Set exercise.
Narrow the data below down to the lines containing "objects".
━━━━━━━━━━
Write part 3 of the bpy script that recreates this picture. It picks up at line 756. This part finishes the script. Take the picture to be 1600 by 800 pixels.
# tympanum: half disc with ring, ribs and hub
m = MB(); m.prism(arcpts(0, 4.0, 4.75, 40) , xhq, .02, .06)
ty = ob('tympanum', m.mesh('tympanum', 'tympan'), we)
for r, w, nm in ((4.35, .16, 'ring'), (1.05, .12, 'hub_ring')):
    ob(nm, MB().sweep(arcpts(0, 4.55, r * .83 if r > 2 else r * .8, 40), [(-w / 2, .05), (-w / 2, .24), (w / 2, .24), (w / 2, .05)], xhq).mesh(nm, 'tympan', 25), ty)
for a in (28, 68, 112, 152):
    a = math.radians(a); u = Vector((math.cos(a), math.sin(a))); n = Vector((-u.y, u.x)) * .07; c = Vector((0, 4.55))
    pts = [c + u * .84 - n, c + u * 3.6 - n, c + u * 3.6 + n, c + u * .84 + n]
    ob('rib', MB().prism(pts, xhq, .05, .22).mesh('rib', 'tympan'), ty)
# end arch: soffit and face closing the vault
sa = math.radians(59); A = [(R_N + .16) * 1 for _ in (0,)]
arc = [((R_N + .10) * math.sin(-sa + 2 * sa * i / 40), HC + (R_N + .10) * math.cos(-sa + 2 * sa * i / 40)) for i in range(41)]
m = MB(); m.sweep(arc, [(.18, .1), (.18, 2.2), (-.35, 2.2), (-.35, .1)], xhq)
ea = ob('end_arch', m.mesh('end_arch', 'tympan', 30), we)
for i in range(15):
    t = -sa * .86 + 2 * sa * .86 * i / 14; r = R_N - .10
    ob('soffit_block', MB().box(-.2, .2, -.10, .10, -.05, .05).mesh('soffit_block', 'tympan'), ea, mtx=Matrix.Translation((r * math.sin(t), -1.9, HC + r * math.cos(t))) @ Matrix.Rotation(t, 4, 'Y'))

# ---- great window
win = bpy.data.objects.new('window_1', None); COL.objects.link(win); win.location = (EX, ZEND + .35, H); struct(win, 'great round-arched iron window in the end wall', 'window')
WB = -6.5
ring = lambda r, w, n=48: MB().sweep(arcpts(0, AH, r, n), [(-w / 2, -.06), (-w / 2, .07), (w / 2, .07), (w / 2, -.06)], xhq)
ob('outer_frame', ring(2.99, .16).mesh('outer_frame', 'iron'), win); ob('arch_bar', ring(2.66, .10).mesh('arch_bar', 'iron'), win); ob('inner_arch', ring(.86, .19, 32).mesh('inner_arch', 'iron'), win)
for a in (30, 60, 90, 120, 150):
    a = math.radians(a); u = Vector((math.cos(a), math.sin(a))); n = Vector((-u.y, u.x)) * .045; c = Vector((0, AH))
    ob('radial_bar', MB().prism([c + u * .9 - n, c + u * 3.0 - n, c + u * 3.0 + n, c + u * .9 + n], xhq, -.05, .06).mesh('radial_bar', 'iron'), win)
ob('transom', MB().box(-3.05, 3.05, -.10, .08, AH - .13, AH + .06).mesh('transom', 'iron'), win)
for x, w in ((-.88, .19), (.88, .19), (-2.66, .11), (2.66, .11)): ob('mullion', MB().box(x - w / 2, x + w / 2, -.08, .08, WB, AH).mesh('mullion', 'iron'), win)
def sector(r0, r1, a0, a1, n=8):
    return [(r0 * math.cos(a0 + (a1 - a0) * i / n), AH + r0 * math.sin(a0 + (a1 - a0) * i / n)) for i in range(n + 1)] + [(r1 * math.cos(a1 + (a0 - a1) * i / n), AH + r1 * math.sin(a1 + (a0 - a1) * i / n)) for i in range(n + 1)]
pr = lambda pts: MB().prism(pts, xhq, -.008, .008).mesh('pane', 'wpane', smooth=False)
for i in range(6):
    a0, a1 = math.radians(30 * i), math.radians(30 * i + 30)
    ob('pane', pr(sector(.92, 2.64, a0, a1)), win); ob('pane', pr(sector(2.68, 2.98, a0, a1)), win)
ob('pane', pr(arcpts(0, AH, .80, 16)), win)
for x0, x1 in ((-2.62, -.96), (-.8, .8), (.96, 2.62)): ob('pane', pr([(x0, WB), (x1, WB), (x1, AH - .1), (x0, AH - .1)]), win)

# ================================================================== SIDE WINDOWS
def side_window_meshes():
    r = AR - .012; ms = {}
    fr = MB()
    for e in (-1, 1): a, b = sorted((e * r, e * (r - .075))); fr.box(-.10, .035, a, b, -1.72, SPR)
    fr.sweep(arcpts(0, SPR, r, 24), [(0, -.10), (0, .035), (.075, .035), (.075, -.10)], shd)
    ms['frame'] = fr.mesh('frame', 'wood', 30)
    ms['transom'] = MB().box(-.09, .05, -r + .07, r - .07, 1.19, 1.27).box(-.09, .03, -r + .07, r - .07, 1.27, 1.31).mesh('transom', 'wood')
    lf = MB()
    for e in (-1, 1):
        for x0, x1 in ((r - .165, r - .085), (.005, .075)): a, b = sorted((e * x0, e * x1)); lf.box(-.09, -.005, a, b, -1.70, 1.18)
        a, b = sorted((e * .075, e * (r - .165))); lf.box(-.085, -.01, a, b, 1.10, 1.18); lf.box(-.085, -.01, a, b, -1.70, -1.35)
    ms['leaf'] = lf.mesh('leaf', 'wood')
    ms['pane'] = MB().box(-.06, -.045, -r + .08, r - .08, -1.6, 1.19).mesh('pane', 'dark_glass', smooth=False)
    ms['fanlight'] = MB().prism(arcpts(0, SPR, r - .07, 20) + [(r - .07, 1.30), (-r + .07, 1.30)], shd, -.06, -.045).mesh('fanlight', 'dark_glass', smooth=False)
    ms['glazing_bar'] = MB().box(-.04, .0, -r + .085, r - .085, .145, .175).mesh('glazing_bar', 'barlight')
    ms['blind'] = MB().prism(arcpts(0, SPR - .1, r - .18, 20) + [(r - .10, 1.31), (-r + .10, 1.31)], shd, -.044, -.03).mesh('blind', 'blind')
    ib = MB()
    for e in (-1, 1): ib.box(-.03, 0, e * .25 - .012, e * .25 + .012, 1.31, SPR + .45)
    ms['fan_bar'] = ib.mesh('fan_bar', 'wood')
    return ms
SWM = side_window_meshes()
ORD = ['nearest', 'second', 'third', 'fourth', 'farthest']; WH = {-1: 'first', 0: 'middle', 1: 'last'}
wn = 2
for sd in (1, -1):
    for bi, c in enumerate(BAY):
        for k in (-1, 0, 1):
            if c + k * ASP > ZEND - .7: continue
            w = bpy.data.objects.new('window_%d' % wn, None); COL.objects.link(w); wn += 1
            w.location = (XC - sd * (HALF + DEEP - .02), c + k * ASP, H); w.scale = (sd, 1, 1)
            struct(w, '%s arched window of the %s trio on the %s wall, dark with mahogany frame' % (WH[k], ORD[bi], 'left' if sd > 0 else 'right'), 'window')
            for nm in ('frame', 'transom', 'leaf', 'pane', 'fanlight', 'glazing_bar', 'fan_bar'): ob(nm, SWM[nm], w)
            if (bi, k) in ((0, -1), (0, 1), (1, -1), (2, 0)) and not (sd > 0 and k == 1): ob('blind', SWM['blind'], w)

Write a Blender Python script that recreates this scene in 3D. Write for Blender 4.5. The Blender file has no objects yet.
━━━━━━━━━━
Response to the exercise.
win = bpy.data.objects.new('window_1', None); COL.objects.link(win); win.location = (EX, ZEND + .35, H); struct(win, 'great round-arched iron window in the end wall', 'window')
            w = bpy.data.objects.new('window_%d' % wn, None); COL.objects.link(w); wn += 1
Write a Blender Python script that recreates this scene in 3D. Write for Blender 4.5. The Blender file has no objects yet.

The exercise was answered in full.